This document aims to give some best practices for people working on site designs. 

Design Elements


Although much of your layout is static, there are many design elements that can be changed. We’ll cover them all individually.


Header

The header sits at the top of the page and draw the most attention. It contains the logo, which will often set the tone for the rest of the sites design.


There are three main types of header designs:


Logo - this is the most basic design. A logo can either be set to size Normal, Large, or Banner. Transparent logos are recommended in almost all cases and PNG is typically the best image format (though a GIF will work).

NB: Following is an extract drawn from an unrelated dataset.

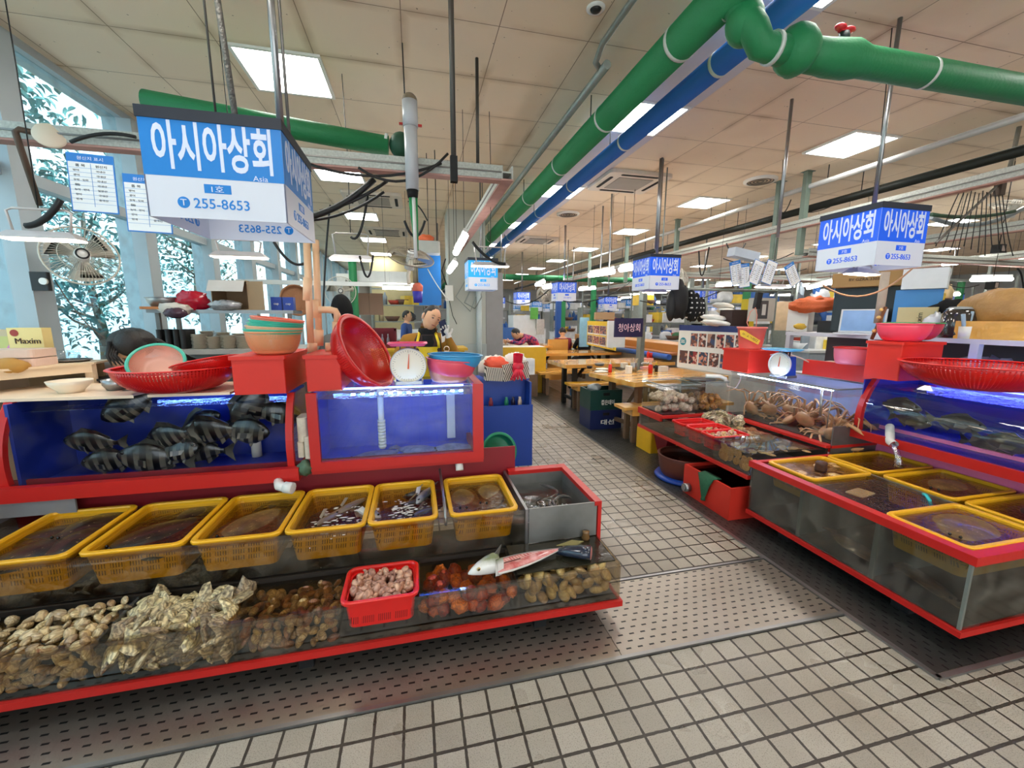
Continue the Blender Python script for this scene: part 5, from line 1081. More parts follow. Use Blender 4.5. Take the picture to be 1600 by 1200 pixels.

Logo might need some modification. Best to have the raw file but you can probably work with any image type. Look at the current site and look at the logo. Do we want to make the logo the header? How large do we want that? Scale it accordingly. If you have a small logo you can add some text elements to it and make it look better.


Examplehttps://canadianultimate.com/


Banner - this is a rare, but effective design. It involves a non-transparent banner whose colors match that of the rest of the site. Banner size looks best around 1045 x 155, but feel free to play around with different sizes that might work for you. 


Note that banner only works in the "Verge" layout. 


Example: http://manly.ultimatecentral.com/


Logo with Background Image/Buttons - also known as the 'Hero Banner', this design works well for displaying a logo over a photo background, as well as inserting tagline and subtitles, and most popular of all, buttons with calls to action for pages on the site.


If selected, the background image should be high resolution with action in the center of the image. In almost all cases, a background image should be a photo, not a design, gradient or solid color. If you’re using a photo, you’ll want to break the images up with some solid colors. Put a pattern on top of the image.


It’s important to understand that a background image can range from a short, long rectangle to a tall, narrow rectangle depending on the viewing device of the user.


Examplehttp://pada.org

    • The background

    • The logo

    • Navigation color

    • Primary color


Grid

The 'Hero Grid' is a series of five blocks, one major block and four supporting blocks. These blocks can be occupied by an event, a page, a product, or a post. For a page, it will pull in the “media item” image under Sharing and Search, for the others, it will pull in the default image.


The grid is meant to be something that is frequently updated, but it’s always good to give it an initial design that inspires!


You typically don’t want photos with other photos as a background, so if you’re using the grid layout, you should try for a solid color or patterned background.


Note that images will need to have an 83:100 aspect ratio to appear without clipping on the Hero Grid in desktop mode (and should fit inside a 55:100 aspect ratio box in order to appear without clipping on mobile). 


Example: http://www.pacificweightliftingassociation.org


Colors

The site colors determine the navigation and button colors. Match these to what the you currently use for your logo with the Chrome extension “Colorpick Eyedropper”. Use at max three colors. You can choose additional colors using a color wheel, like paletton.com. Choose your primary color, and choose the tetrad option.


For color schemes, consider using similar colors on top of each other instead of always opposite colors. It gives sites a cool effect.


Note: Hyperlinks will always take the 'primary' content color


Background

The site background is the finishing touch on a great design. A great background can make a good design great. Think of it like ice cream cake. Mmmm, cake.


Backgrounds can either be photos, a pattern, nothing, or a gradient. Don’t be afraid of a blank background, with strong colors and a visual header, it can look quite modern and elegant. If you do want to use a solid color background, strongly consider adding a gradient effect (http://rocultimate.org/ is a good example).


For sites with headers with photos in them, or grids with photos in them, it’s probably best to go with a pattern or a gradient.


For standard logo sites, a photo looks best. Find photos on Creative Commons. Photos often look better with some sort of pattern over them, like a vignette, a swirl, gingham, etc.